Veil received a lot of flak for this, with right-wingers accusing her of okaying genocide – a horrible accusation to make against a concentration camp survivor.

Her response to this backlash was stern and measured. “I will share a conviction of women, and I apologize for doing it in front of this assembly comprised almost exclusively of men: No woman resorts to abortion lightheartedly,” she said.

1979-1982: European Parliament president

Veil left her cabinet seat as health minister and ran for European Parliament in 1979. These were the first direct elections to Parliament, then called the European Economic Community, which would later be known as the European Union (EU).

As the 12th President of the European Parliament, and the first woman to do so, Veil in her acceptance speech, said, “Whatever our political beliefs, we are all aware that this historic step, the election of the European Parliament by universal suffrage, has been taken at a crucial time for the people of the Community.

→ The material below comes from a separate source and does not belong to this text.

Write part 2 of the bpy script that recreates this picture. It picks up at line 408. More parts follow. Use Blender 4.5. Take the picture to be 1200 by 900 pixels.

“All its member states are faced with three great challenges: the challenge of peace, the challenge of freedom and the challenge of prosperity, and it seems clear that they can only be met through the European dimension.”

Between 2000-2007, Veil served as the president of the Fondation pour la Mémoire de la Shoah, France’s Holocaust remembrance organisation. She juggled responsibilities by becoming chairwoman of the board of the Trust Fund for Victims between 2003 and 2009.

The Trust Fund for Victims works with the International Criminal Court, supporting victims of crimes against humanity.

2010: Elected to the Academie Francaise

In 2010, after years of serving people, Veil's Auschwitz branding was reclaimed and turned into a symbol of power. Elected to the Academie Francaise for a supreme award, Veil was awarded a ceremonial sword that carried the number, symbolising her victory against the atrocities committed against her and her people.